No era para menos. Al impactar contra el suelo la V-2 creaba un cráter de ocho metros de profundidad y unos 20 metros de diámetro. Pero lo peor no era eso, sino que no se la veía ni se la oía venir. El misil volaba a cuatro veces la velocidad del sonido y caía desde unos 100 kilómetros de altitud. El recién inventado radar sólo podía observarla durante los segundos previos a que impactase y no había modo de hacerla estallar en el aire o desviar su trayectoria.
El alto mando aliado se fijó dos objetivos. El primero localizar y bombardear todas las plataformas de lanzamiento. El segundo capturar con vida a Wernher von Braun antes de que lo hiciesen los soviéticos. El 27 de marzo de 1945 cayó sobre el sur de Inglaterra la última de las V-2 matando a una señora que estaba tranquilamente en su casa. Un mes después, el padre de aquellos portentosos misiles, Wernher von Braun, se entregó a un batallón de soldados americanos que patrullaba por las aldeas de los Alpes bávaros.

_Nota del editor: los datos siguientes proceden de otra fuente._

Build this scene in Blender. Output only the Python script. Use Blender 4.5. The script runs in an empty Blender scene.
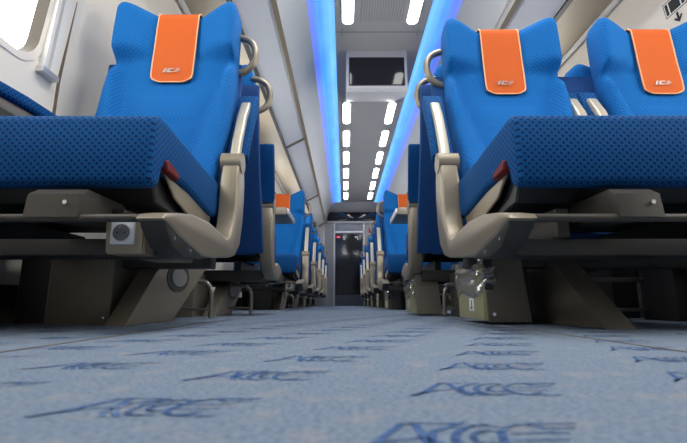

Los americanos trasladaron a von Braun y a su equipo a Estados Unidos con urgencia. Querían interrogarle y hacerle una oferta de trabajo muy especial. Estaban dispuestos a olvidar su pasado nazi y hasta que hubiese sido comandante de las SS –considerada una organización criminal– a cambio de que trabajase para ellos. Y así fue. Von Braun se naturalizó norteamericano y creo el programa de misiles balísticos cargados con ojivas nucleares. Liberado de la servidumbre militar fue contratado por la NASA donde pudo llevar a cabo el más ambicioso proyecto jamás imaginado por un ingeniero: poner un hombre en la superficie de la Luna.
Lo consiguió gracias a un supercohete, el Saturno V, cuyo diseño estaba basado en el de la V-2. El Saturno fue también, a su modo, un arma de la venganza. Sirvió para vengar a Norteamérica en el espacio, una frontera a la que había llegado tarde y mal.